[Records with scene code]
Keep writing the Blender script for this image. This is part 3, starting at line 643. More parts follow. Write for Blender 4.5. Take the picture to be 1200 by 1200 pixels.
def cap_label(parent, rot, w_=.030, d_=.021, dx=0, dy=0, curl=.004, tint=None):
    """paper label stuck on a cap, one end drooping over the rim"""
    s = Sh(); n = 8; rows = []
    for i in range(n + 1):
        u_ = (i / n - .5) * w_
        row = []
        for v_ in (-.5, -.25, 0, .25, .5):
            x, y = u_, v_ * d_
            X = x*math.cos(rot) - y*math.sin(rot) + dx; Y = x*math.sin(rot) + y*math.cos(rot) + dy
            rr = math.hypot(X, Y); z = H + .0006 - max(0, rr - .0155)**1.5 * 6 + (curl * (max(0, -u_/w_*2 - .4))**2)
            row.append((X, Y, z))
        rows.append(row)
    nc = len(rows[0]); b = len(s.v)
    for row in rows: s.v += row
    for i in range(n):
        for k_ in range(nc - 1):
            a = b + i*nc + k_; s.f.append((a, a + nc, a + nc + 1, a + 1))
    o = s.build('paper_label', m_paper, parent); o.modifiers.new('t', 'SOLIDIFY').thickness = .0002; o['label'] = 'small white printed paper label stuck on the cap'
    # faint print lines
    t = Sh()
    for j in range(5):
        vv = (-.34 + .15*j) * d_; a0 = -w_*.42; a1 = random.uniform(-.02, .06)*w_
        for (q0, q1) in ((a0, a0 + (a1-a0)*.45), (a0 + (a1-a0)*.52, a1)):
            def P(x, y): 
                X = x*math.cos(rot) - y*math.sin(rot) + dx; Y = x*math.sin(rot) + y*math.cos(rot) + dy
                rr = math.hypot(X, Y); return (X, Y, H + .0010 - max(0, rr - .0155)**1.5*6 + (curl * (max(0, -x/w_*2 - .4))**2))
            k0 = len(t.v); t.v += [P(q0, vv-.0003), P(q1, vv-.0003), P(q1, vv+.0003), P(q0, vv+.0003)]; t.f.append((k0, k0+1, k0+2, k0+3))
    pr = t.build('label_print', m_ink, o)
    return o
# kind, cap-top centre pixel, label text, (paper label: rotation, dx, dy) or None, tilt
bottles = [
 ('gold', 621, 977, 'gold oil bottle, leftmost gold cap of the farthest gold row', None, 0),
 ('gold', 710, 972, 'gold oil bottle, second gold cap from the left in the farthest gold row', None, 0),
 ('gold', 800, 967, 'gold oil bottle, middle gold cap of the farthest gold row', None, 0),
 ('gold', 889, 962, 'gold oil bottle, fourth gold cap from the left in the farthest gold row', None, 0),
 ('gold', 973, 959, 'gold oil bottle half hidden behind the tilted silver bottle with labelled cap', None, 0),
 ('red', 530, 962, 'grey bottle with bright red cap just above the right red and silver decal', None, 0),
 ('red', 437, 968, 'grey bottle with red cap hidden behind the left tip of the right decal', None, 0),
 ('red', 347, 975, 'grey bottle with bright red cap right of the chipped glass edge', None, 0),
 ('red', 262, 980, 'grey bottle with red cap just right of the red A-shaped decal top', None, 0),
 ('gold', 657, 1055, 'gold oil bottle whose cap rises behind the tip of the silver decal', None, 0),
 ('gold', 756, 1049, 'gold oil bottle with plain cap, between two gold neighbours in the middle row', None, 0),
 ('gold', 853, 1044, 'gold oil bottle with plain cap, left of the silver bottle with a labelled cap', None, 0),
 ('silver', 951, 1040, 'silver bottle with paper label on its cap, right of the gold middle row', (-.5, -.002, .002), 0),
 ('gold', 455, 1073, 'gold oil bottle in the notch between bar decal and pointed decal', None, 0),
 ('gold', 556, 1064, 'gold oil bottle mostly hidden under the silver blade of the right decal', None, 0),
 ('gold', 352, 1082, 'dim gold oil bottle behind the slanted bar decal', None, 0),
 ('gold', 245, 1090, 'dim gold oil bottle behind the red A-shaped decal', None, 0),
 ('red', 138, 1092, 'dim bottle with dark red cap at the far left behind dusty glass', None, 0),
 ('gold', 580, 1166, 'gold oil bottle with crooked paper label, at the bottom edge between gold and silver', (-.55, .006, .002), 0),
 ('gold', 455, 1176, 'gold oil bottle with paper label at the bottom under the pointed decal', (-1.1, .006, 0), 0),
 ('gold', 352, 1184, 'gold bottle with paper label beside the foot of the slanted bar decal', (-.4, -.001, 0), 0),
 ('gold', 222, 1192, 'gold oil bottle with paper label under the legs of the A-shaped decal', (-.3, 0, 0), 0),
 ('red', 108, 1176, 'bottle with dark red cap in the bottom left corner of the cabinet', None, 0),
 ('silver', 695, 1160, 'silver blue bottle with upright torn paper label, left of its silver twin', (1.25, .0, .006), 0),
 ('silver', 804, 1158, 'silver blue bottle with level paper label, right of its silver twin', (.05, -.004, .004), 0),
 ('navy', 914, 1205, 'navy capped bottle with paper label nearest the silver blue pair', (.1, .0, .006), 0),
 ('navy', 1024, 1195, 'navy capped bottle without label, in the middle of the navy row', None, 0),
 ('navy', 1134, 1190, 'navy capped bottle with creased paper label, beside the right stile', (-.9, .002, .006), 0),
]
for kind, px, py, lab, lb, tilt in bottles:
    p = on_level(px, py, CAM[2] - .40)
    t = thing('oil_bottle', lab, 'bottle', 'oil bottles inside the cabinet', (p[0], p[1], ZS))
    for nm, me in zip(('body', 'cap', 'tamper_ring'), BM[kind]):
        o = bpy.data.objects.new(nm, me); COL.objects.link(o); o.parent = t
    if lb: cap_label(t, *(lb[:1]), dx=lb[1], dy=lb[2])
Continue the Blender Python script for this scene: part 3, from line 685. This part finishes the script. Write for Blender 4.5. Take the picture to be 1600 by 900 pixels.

• **Request**: Repeat the listing in full, keeping every line exactly as it is.

• **Task response**:
Keep writing the Blender script for this image. This is part 3, starting at line 643. More parts follow. Write for Blender 4.5. Take the picture to be 1200 by 1200 pixels.
def cap_label(parent, rot, w_=.030, d_=.021, dx=0, dy=0, curl=.004, tint=None):
    """paper label stuck on a cap, one end drooping over the rim"""
    s = Sh(); n = 8; rows = []
    for i in range(n + 1):
        u_ = (i / n - .5) * w_
        row = []
        for v_ in (-.5, -.25, 0, .25, .5):
            x, y = u_, v_ * d_
            X = x*math.cos(rot) - y*math.sin(rot) + dx; Y = x*math.sin(rot) + y*math.cos(rot) + dy
            rr = math.hypot(X, Y); z = H + .0006 - max(0, rr - .0155)**1.5 * 6 + (curl * (max(0, -u_/w_*2 - .4))**2)
            row.append((X, Y, z))
        rows.append(row)
    nc = len(rows[0]); b = len(s.v)
    for row in rows: s.v += row
    for i in range(n):
        for k_ in range(nc - 1):
            a = b + i*nc + k_; s.f.append((a, a + nc, a + nc + 1, a + 1))
    o = s.build('paper_label', m_paper, parent); o.modifiers.new('t', 'SOLIDIFY').thickness = .0002; o['label'] = 'small white printed paper label stuck on the cap'
    # faint print lines
    t = Sh()
    for j in range(5):
        vv = (-.34 + .15*j) * d_; a0 = -w_*.42; a1 = random.uniform(-.02, .06)*w_
        for (q0, q1) in ((a0, a0 + (a1-a0)*.45), (a0 + (a1-a0)*.52, a1)):
            def P(x, y): 
                X = x*math.cos(rot) - y*math.sin(rot) + dx; Y = x*math.sin(rot) + y*math.cos(rot) + dy
                rr = math.hypot(X, Y); return (X, Y, H + .0010 - max(0, rr - .0155)**1.5*6 + (curl * (max(0, -x/w_*2 - .4))**2))
            k0 = len(t.v); t.v += [P(q0, vv-.0003), P(q1, vv-.0003), P(q1, vv+.0003), P(q0, vv+.0003)]; t.f.append((k0, k0+1, k0+2, k0+3))
    pr = t.build('label_print', m_ink, o)
    return o
# kind, cap-top centre pixel, label text, (paper label: rotation, dx, dy) or None, tilt
bottles = [
 ('gold', 621, 977, 'gold oil bottle, leftmost gold cap of the farthest gold row', None, 0),
 ('gold', 710, 972, 'gold oil bottle, second gold cap from the left in the farthest gold row', None, 0),
 ('gold', 800, 967, 'gold oil bottle, middle gold cap of the farthest gold row', None, 0),
 ('gold', 889, 962, 'gold oil bottle, fourth gold cap from the left in the farthest gold row', None, 0),
 ('gold', 973, 959, 'gold oil bottle half hidden behind the tilted silver bottle with labelled cap', None, 0),
 ('red', 530, 962, 'grey bottle with bright red cap just above the right red and silver decal', None, 0),
 ('red', 437, 968, 'grey bottle with red cap hidden behind the left tip of the right decal', None, 0),
 ('red', 347, 975, 'grey bottle with bright red cap right of the chipped glass edge', None, 0),
 ('red', 262, 980, 'grey bottle with red cap just right of the red A-shaped decal top', None, 0),
 ('gold', 657, 1055, 'gold oil bottle whose cap rises behind the tip of the silver decal', None, 0),
 ('gold', 756, 1049, 'gold oil bottle with plain cap, between two gold neighbours in the middle row', None, 0),
 ('gold', 853, 1044, 'gold oil bottle with plain cap, left of the silver bottle with a labelled cap', None, 0),
 ('silver', 951, 1040, 'silver bottle with paper label on its cap, right of the gold middle row', (-.5, -.002, .002), 0),
 ('gold', 455, 1073, 'gold oil bottle in the notch between bar decal and pointed decal', None, 0),
 ('gold', 556, 1064, 'gold oil bottle mostly hidden under the silver blade of the right decal', None, 0),
 ('gold', 352, 1082, 'dim gold oil bottle behind the slanted bar decal', None, 0),
 ('gold', 245, 1090, 'dim gold oil bottle behind the red A-shaped decal', None, 0),
 ('red', 138, 1092, 'dim bottle with dark red cap at the far left behind dusty glass', None, 0),
 ('gold', 580, 1166, 'gold oil bottle with crooked paper label, at the bottom edge between gold and silver', (-.55, .006, .002), 0),
 ('gold', 455, 1176, 'gold oil bottle with paper label at the bottom under the pointed decal', (-1.1, .006, 0), 0),
 ('gold', 352, 1184, 'gold bottle with paper label beside the foot of the slanted bar decal', (-.4, -.001, 0), 0),
 ('gold', 222, 1192, 'gold oil bottle with paper label under the legs of the A-shaped decal', (-.3, 0, 0), 0),
 ('red', 108, 1176, 'bottle with dark red cap in the bottom left corner of the cabinet', None, 0),
 ('silver', 695, 1160, 'silver blue bottle with upright torn paper label, left of its silver twin', (1.25, .0, .006), 0),
 ('silver', 804, 1158, 'silver blue bottle with level paper label, right of its silver twin', (.05, -.004, .004), 0),
 ('navy', 914, 1205, 'navy capped bottle with paper label nearest the silver blue pair', (.1, .0, .006), 0),
 ('navy', 1024, 1195, 'navy capped bottle without label, in the middle of the navy row', None, 0),
 ('navy', 1134, 1190, 'navy capped bottle with creased paper label, beside the right stile', (-.9, .002, .006), 0),
]
for kind, px, py, lab, lb, tilt in bottles:
    p = on_level(px, py, CAM[2] - .40)
    t = thing('oil_bottle', lab, 'bottle', 'oil bottles inside the cabinet', (p[0], p[1], ZS))
    for nm, me in zip(('body', 'cap', 'tamper_ring'), BM[kind]):
        o = bpy.data.objects.new(nm, me); COL.objects.link(o); o.parent = t
    if lb: cap_label(t, *(lb[:1]), dx=lb[1], dy=lb[2])
Continue the Blender Python script for this scene: part 3, from line 685. This part finishes the script. Write for Blender 4.5. Take the picture to be 1600 by 900 pixels.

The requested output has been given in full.